◆ **Aim**
Quote all of the data below exactly, please.
━━ Dataset excerpt ━━
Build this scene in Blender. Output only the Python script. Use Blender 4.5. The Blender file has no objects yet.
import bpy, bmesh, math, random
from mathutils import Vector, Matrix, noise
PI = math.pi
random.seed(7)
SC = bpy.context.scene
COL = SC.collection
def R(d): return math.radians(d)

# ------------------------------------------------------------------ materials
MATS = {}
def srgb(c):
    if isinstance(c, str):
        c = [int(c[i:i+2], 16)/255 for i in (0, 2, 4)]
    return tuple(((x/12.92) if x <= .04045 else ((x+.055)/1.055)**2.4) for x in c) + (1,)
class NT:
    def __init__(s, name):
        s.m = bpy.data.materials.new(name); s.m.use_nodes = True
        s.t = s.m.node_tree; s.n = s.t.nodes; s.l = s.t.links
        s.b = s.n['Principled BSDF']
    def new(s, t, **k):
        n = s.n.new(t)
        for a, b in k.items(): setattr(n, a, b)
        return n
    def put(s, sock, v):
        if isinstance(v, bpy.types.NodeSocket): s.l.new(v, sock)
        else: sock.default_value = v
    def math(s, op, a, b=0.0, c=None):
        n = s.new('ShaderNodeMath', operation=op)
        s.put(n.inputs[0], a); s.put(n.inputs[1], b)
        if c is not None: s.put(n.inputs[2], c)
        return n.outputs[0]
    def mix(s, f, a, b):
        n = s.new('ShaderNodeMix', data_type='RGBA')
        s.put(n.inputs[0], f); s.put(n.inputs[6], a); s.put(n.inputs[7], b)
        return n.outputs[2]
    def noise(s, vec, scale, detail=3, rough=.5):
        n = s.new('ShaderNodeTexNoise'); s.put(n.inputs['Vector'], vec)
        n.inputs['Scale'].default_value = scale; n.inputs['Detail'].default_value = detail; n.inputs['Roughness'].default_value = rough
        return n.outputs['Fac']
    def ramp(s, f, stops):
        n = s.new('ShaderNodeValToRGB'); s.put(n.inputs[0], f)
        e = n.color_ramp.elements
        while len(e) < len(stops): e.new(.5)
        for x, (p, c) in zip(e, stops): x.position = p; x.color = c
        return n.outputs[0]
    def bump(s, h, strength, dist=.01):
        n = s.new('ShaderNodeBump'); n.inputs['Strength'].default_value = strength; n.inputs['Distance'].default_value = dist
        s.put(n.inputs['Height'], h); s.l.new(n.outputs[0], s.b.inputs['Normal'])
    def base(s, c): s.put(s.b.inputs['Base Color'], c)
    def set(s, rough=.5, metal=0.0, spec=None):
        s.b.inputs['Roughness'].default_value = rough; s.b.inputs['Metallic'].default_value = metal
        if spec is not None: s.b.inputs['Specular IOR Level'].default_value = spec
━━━
◆ **Result for this exercise**
Build this scene in Blender. Output only the Python script. Use Blender 4.5. The Blender file has no objects yet.
import bpy, bmesh, math, random
from mathutils import Vector, Matrix, noise
PI = math.pi
random.seed(7)
SC = bpy.context.scene
COL = SC.collection
def R(d): return math.radians(d)

# ------------------------------------------------------------------ materials
MATS = {}
def srgb(c):
    if isinstance(c, str):
        c = [int(c[i:i+2], 16)/255 for i in (0, 2, 4)]
    return tuple(((x/12.92) if x <= .04045 else ((x+.055)/1.055)**2.4) for x in c) + (1,)
class NT:
    def __init__(s, name):
        s.m = bpy.data.materials.new(name); s.m.use_nodes = True
        s.t = s.m.node_tree; s.n = s.t.nodes; s.l = s.t.links
        s.b = s.n['Principled BSDF']
    def new(s, t, **k):
        n = s.n.new(t)
        for a, b in k.items(): setattr(n, a, b)
        return n
    def put(s, sock, v):
        if isinstance(v, bpy.types.NodeSocket): s.l.new(v, sock)
        else: sock.default_value = v
    def math(s, op, a, b=0.0, c=None):
        n = s.new('ShaderNodeMath', operation=op)
        s.put(n.inputs[0], a); s.put(n.inputs[1], b)
        if c is not None: s.put(n.inputs[2], c)
        return n.outputs[0]
    def mix(s, f, a, b):
        n = s.new('ShaderNodeMix', data_type='RGBA')
        s.put(n.inputs[0], f); s.put(n.inputs[6], a); s.put(n.inputs[7], b)
        return n.outputs[2]
    def noise(s, vec, scale, detail=3, rough=.5):
        n = s.new('ShaderNodeTexNoise'); s.put(n.inputs['Vector'], vec)
        n.inputs['Scale'].default_value = scale; n.inputs['Detail'].default_value = detail; n.inputs['Roughness'].default_value = rough
        return n.outputs['Fac']
    def ramp(s, f, stops):
        n = s.new('ShaderNodeValToRGB'); s.put(n.inputs[0], f)
        e = n.color_ramp.elements
        while len(e) < len(stops): e.new(.5)
        for x, (p, c) in zip(e, stops): x.position = p; x.color = c
        return n.outputs[0]
    def bump(s, h, strength, dist=.01):
        n = s.new('ShaderNodeBump'); n.inputs['Strength'].default_value = strength; n.inputs['Distance'].default_value = dist
        s.put(n.inputs['Height'], h); s.l.new(n.outputs[0], s.b.inputs['Normal'])
    def base(s, c): s.put(s.b.inputs['Base Color'], c)
    def set(s, rough=.5, metal=0.0, spec=None):
        s.b.inputs['Roughness'].default_value = rough; s.b.inputs['Metallic'].default_value = metal
        if spec is not None: s.b.inputs['Specular IOR Level'].default_value = spec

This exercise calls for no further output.